DATA LINES:
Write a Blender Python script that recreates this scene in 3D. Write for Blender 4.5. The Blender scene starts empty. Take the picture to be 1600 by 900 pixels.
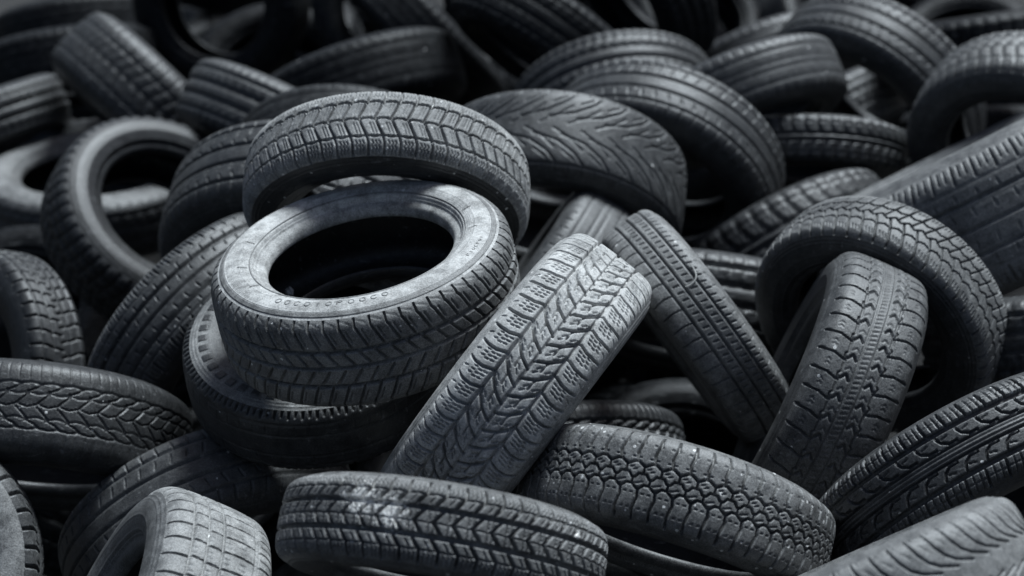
import bpy, math
import numpy as np
from mathutils import Vector, Matrix

# ------------------------------------------------------------------ camera, light, exposure
sc = bpy.context.scene
PITCH = math.radians(25.0); CAM_H = 2.6
cam_data = bpy.data.cameras.new("camera"); cam = bpy.data.objects.new("camera", cam_data)
sc.collection.objects.link(cam); sc.camera = cam
cam.location = (0, 0, CAM_H); cam.rotation_euler = (math.radians(90) - PITCH, 0, 0)
cam_data.sensor_width = 36.0; cam_data.angle = math.radians(30.0)
cam_data.clip_start = 0.05; cam_data.clip_end = 500
cam_data.dof.use_dof = True; cam_data.dof.focus_distance = 3.35; cam_data.dof.aperture_fstop = 2.4
world = bpy.data.worlds.new("World"); sc.world = world; world.use_nodes = True
SUN_EL, SUN_AZ = math.radians(63), math.radians(35)      # azimuth measured from +Y (away from camera) towards +X
wn = world.node_tree.nodes; wl = world.node_tree.links
bg = wn["Background"]; sky = wn.new("ShaderNodeTexSky"); sky.sky_type = 'NISHITA'; sky.sun_disc = False
sky.sun_elevation = SUN_EL; sky.sun_rotation = SUN_AZ; sky.dust_density = 4.0; sky.air_density = 1.0; sky.ozone_density = 0.5
hs = wn.new("ShaderNodeHueSaturation"); hs.inputs["Saturation"].default_value = 1.05
wl.new(sky.outputs[0], hs.inputs["Color"]); wl.new(hs.outputs[0], bg.inputs[0]); bg.inputs[1].default_value = 0.05
sun_data = bpy.data.lights.new("sun", 'SUN'); sun = bpy.data.objects.new("sun", sun_data); sc.collection.objects.link(sun)
sun_data.energy = 5.0; sun_data.angle = math.radians(24); sun_data.color = (0.83, 0.93, 1.0)
sd = Vector((math.sin(SUN_AZ)*math.cos(SUN_EL), math.cos(SUN_AZ)*math.cos(SUN_EL), math.sin(SUN_EL)))
sun.rotation_euler = sd.to_track_quat('Z', 'Y').to_euler()
sc.view_settings.view_transform = 'Standard'; sc.view_settings.look = 'None'
sc.view_settings.exposure = 0.48; sc.view_settings.gamma = 1.0; sc.view_settings.use_curve_mapping = False

# ------------------------------------------------------------------ helpers
def node(nt, t, **kw):
    n = nt.nodes.new(t)
    for k, v in kw.items(): setattr(n, k, v)
    return n

def make_rubber(name, splats=(), spec=.38):
    """Old rubber. Object colour: R = amount of dust, G = greyness of the rubber, B = amount of pale specks."""
    m = bpy.data.materials.new(name); m.use_nodes = True; nt = m.node_tree; L = nt.links.new
    b = nt.nodes["Principled BSDF"]
    geo = node(nt, "ShaderNodeNewGeometry"); oi = node(nt, "ShaderNodeObjectInfo")
    sep = node(nt, "ShaderNodeSeparateColor"); L(oi.outputs["Color"], sep.inputs[0])
    def noise(scale, detail=4, rough=.6):
        n = node(nt, "ShaderNodeTexNoise"); n.inputs["Scale"].default_value = scale
        n.inputs["Detail"].default_value = detail; n.inputs["Roughness"].default_value = rough
        L(geo.outputs["Position"], n.inputs["Vector"]); return n.outputs["Fac"]
    def ramp(x, a, c, va=0., vc=1.):
        r = node(nt, "ShaderNodeMapRange", interpolation_type='SMOOTHSTEP')
        for i, v in zip((1, 2, 3, 4), (a, c, va, vc)): r.inputs[i].default_value = v
        L(x, r.inputs[0]); return r.outputs[0]
    def math_(op, x, y):
        n = node(nt, "ShaderNodeMath", operation=op)
        for i, v in enumerate((x, y)):
            if isinstance(v, (int, float)): n.inputs[i].default_value = v
            else: L(v, n.inputs[i])
        return n.outputs[0]
    def mix(f, a, c):
        n = node(nt, "ShaderNodeMix", data_type='RGBA')
        for s, v in ((0, f), (6, a), (7, c)):
            if isinstance(v, (int, float)): n.inputs[s].default_value = v
            elif isinstance(v, tuple): n.inputs[s].default_value = (*v, 1)
            else: L(v, n.inputs[s])
        return n.outputs[2]
    big, mid, fine = noise(7, 5, .65), noise(38, 5, .7), noise(260, 3, .7)
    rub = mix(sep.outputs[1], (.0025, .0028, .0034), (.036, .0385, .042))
    rub = mix(ramp(mid, .35, .7, 0, .5), rub, mix(.5, rub, (.035, .037, .04)))
    d = math_('MULTIPLY', ramp(math_('ADD', math_('MULTIPLY', big, .4), math_('MULTIPLY', mid, .6)), .34, .66, .34, 1.), ramp(fine, .25, .75, .7, 1.))
    dust_and_light = math_('MULTIPLY', d, sep.outputs[0])
    col = mix(dust_and_light, rub, (.46, .46, .45))
    # small pale grit stuck on the rubber
    vo = node(nt, "ShaderNodeTexVoronoi"); vo.inputs["Scale"].default_value = 62
    L(geo.outputs["Position"], vo.inputs["Vector"])
    s2 = node(nt, "ShaderNodeSeparateColor"); L(vo.outputs["Color"], s2.inputs[0])
    speck = math_('MULTIPLY', math_('LESS_THAN', vo.outputs["Distance"], math_('MULTIPLY', s2.outputs[1], .21)),
                  math_('LESS_THAN', s2.outputs[0], math_('MULTIPLY', sep.outputs[2], .3)))
    col = mix(math_('MULTIPLY', speck, .85), col, (.55, .55, .54))
    # fine scuffs
    sca = node(nt, "ShaderNodeTexNoise"); sca.inputs["Scale"].default_value = 30; sca.inputs["Detail"].default_value = 6
    mp = node(nt, "ShaderNodeMapping"); mp.inputs["Scale"].default_value = (1, 7, 2.5); mp.inputs["Rotation"].default_value = (.4, .7, .5)
    L(geo.outputs["Position"], mp.inputs[0]); L(mp.outputs[0], sca.inputs["Vector"])
    col = mix(math_('MULTIPLY', ramp(sca.outputs["Fac"], .6, .76), .32), col, (.26, .265, .27))
    edge = math_('MULTIPLY', ramp(geo.outputs["Pointiness"], .515, .60), ramp(mid, .3, .7, .15, .7))
    col = mix(edge, col, (.17, .175, .18))
    for (p, r) in splats:
        dn = node(nt, "ShaderNodeVectorMath", operation='DISTANCE'); L(geo.outputs["Position"], dn.inputs[0]); dn.inputs[1].default_value = p
        f = math_('SUBTRACT', math_('ADD', dn.outputs["Value"], math_('MULTIPLY', noise(190, 6, .8), r*3.2)), r*1.6)
        col = mix(ramp(f, r*.33, r*.40, .95, 0.), col, (.78, .77, .74))
    g1, g2 = noise(420, 2, .6), noise(900, 1, .5)
    grain = ramp(math_('ADD', math_('MULTIPLY', g1, .6), math_('MULTIPLY', g2, .4)), .36, .64, .45, 1.5)
    gm = node(nt, "ShaderNodeVectorMath", operation='SCALE'); L(col, gm.inputs[0]); L(mix(math_('MULTIPLY', dust_and_light, .75), grain, (1, 1, 1)), gm.inputs[3]); col = gm.outputs[0]
    L(col, b.inputs["Base Color"])
    L(ramp(math_('ADD', math_('MULTIPLY', mid, .5), dust_and_light), .1, 1.1, .40, .88), b.inputs["Roughness"])
    b.inputs["Specular IOR Level"].default_value = spec
    bump = node(nt, "ShaderNodeBump"); bump.inputs["Strength"].default_value = .5; bump.inputs["Distance"].default_value = .002
    L(math_('ADD', math_('MULTIPLY', fine, .6), math_('MULTIPLY', noise(95, 5, .7), .9)), bump.inputs["Height"]); L(bump.outputs[0], b.inputs["Normal"])
    return m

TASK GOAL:
Copy out the data above exactly, except the pictures.

SOLVED EXERCISE:
Write a Blender Python script that recreates this scene in 3D. Write for Blender 4.5. The Blender scene starts empty. Take the picture to be 1600 by 900 pixels.
import bpy, math
import numpy as np
from mathutils import Vector, Matrix

# ------------------------------------------------------------------ camera, light, exposure
sc = bpy.context.scene
PITCH = math.radians(25.0); CAM_H = 2.6
cam_data = bpy.data.cameras.new("camera"); cam = bpy.data.objects.new("camera", cam_data)
sc.collection.objects.link(cam); sc.camera = cam
cam.location = (0, 0, CAM_H); cam.rotation_euler = (math.radians(90) - PITCH, 0, 0)
cam_data.sensor_width = 36.0; cam_data.angle = math.radians(30.0)
cam_data.clip_start = 0.05; cam_data.clip_end = 500
cam_data.dof.use_dof = True; cam_data.dof.focus_distance = 3.35; cam_data.dof.aperture_fstop = 2.4
world = bpy.data.worlds.new("World"); sc.world = world; world.use_nodes = True
SUN_EL, SUN_AZ = math.radians(63), math.radians(35)      # azimuth measured from +Y (away from camera) towards +X
wn = world.node_tree.nodes; wl = world.node_tree.links
bg = wn["Background"]; sky = wn.new("ShaderNodeTexSky"); sky.sky_type = 'NISHITA'; sky.sun_disc = False
sky.sun_elevation = SUN_EL; sky.sun_rotation = SUN_AZ; sky.dust_density = 4.0; sky.air_density = 1.0; sky.ozone_density = 0.5
hs = wn.new("ShaderNodeHueSaturation"); hs.inputs["Saturation"].default_value = 1.05
wl.new(sky.outputs[0], hs.inputs["Color"]); wl.new(hs.outputs[0], bg.inputs[0]); bg.inputs[1].default_value = 0.05
sun_data = bpy.data.lights.new("sun", 'SUN'); sun = bpy.data.objects.new("sun", sun_data); sc.collection.objects.link(sun)
sun_data.energy = 5.0; sun_data.angle = math.radians(24); sun_data.color = (0.83, 0.93, 1.0)
sd = Vector((math.sin(SUN_AZ)*math.cos(SUN_EL), math.cos(SUN_AZ)*math.cos(SUN_EL), math.sin(SUN_EL)))
sun.rotation_euler = sd.to_track_quat('Z', 'Y').to_euler()
sc.view_settings.view_transform = 'Standard'; sc.view_settings.look = 'None'
sc.view_settings.exposure = 0.48; sc.view_settings.gamma = 1.0; sc.view_settings.use_curve_mapping = False

# ------------------------------------------------------------------ helpers
def node(nt, t, **kw):
    n = nt.nodes.new(t)
    for k, v in kw.items(): setattr(n, k, v)
    return n

def make_rubber(name, splats=(), spec=.38):
    """Old rubber. Object colour: R = amount of dust, G = greyness of the rubber, B = amount of pale specks."""
    m = bpy.data.materials.new(name); m.use_nodes = True; nt = m.node_tree; L = nt.links.new
    b = nt.nodes["Principled BSDF"]
    geo = node(nt, "ShaderNodeNewGeometry"); oi = node(nt, "ShaderNodeObjectInfo")
    sep = node(nt, "ShaderNodeSeparateColor"); L(oi.outputs["Color"], sep.inputs[0])
    def noise(scale, detail=4, rough=.6):
        n = node(nt, "ShaderNodeTexNoise"); n.inputs["Scale"].default_value = scale
        n.inputs["Detail"].default_value = detail; n.inputs["Roughness"].default_value = rough
        L(geo.outputs["Position"], n.inputs["Vector"]); return n.outputs["Fac"]
    def ramp(x, a, c, va=0., vc=1.):
        r = node(nt, "ShaderNodeMapRange", interpolation_type='SMOOTHSTEP')
        for i, v in zip((1, 2, 3, 4), (a, c, va, vc)): r.inputs[i].default_value = v
        L(x, r.inputs[0]); return r.outputs[0]
    def math_(op, x, y):
        n = node(nt, "ShaderNodeMath", operation=op)
        for i, v in enumerate((x, y)):
            if isinstance(v, (int, float)): n.inputs[i].default_value = v
            else: L(v, n.inputs[i])
        return n.outputs[0]
    def mix(f, a, c):
        n = node(nt, "ShaderNodeMix", data_type='RGBA')
        for s, v in ((0, f), (6, a), (7, c)):
            if isinstance(v, (int, float)): n.inputs[s].default_value = v
            elif isinstance(v, tuple): n.inputs[s].default_value = (*v, 1)
            else: L(v, n.inputs[s])
        return n.outputs[2]
    big, mid, fine = noise(7, 5, .65), noise(38, 5, .7), noise(260, 3, .7)
    rub = mix(sep.outputs[1], (.0025, .0028, .0034), (.036, .0385, .042))
    rub = mix(ramp(mid, .35, .7, 0, .5), rub, mix(.5, rub, (.035, .037, .04)))
    d = math_('MULTIPLY', ramp(math_('ADD', math_('MULTIPLY', big, .4), math_('MULTIPLY', mid, .6)), .34, .66, .34, 1.), ramp(fine, .25, .75, .7, 1.))
    dust_and_light = math_('MULTIPLY', d, sep.outputs[0])
    col = mix(dust_and_light, rub, (.46, .46, .45))
    # small pale grit stuck on the rubber
    vo = node(nt, "ShaderNodeTexVoronoi"); vo.inputs["Scale"].default_value = 62
    L(geo.outputs["Position"], vo.inputs["Vector"])
    s2 = node(nt, "ShaderNodeSeparateColor"); L(vo.outputs["Color"], s2.inputs[0])
    speck = math_('MULTIPLY', math_('LESS_THAN', vo.outputs["Distance"], math_('MULTIPLY', s2.outputs[1], .21)),
                  math_('LESS_THAN', s2.outputs[0], math_('MULTIPLY', sep.outputs[2], .3)))
    col = mix(math_('MULTIPLY', speck, .85), col, (.55, .55, .54))
    # fine scuffs
    sca = node(nt, "ShaderNodeTexNoise"); sca.inputs["Scale"].default_value = 30; sca.inputs["Detail"].default_value = 6
    mp = node(nt, "ShaderNodeMapping"); mp.inputs["Scale"].default_value = (1, 7, 2.5); mp.inputs["Rotation"].default_value = (.4, .7, .5)
    L(geo.outputs["Position"], mp.inputs[0]); L(mp.outputs[0], sca.inputs["Vector"])
    col = mix(math_('MULTIPLY', ramp(sca.outputs["Fac"], .6, .76), .32), col, (.26, .265, .27))
    edge = math_('MULTIPLY', ramp(geo.outputs["Pointiness"], .515, .60), ramp(mid, .3, .7, .15, .7))
    col = mix(edge, col, (.17, .175, .18))
    for (p, r) in splats:
        dn = node(nt, "ShaderNodeVectorMath", operation='DISTANCE'); L(geo.outputs["Position"], dn.inputs[0]); dn.inputs[1].default_value = p
        f = math_('SUBTRACT', math_('ADD', dn.outputs["Value"], math_('MULTIPLY', noise(190, 6, .8), r*3.2)), r*1.6)
        col = mix(ramp(f, r*.33, r*.40, .95, 0.), col, (.78, .77, .74))
    g1, g2 = noise(420, 2, .6), noise(900, 1, .5)
    grain = ramp(math_('ADD', math_('MULTIPLY', g1, .6), math_('MULTIPLY', g2, .4)), .36, .64, .45, 1.5)
    gm = node(nt, "ShaderNodeVectorMath", operation='SCALE'); L(col, gm.inputs[0]); L(mix(math_('MULTIPLY', dust_and_light, .75), grain, (1, 1, 1)), gm.inputs[3]); col = gm.outputs[0]
    L(col, b.inputs["Base Color"])
    L(ramp(math_('ADD', math_('MULTIPLY', mid, .5), dust_and_light), .1, 1.1, .40, .88), b.inputs["Roughness"])
    b.inputs["Specular IOR Level"].default_value = spec
    bump = node(nt, "ShaderNodeBump"); bump.inputs["Strength"].default_value = .5; bump.inputs["Distance"].default_value = .002
    L(math_('ADD', math_('MULTIPLY', fine, .6), math_('MULTIPLY', noise(95, 5, .7), .9)), bump.inputs["Height"]); L(bump.outputs[0], b.inputs["Normal"])
    return m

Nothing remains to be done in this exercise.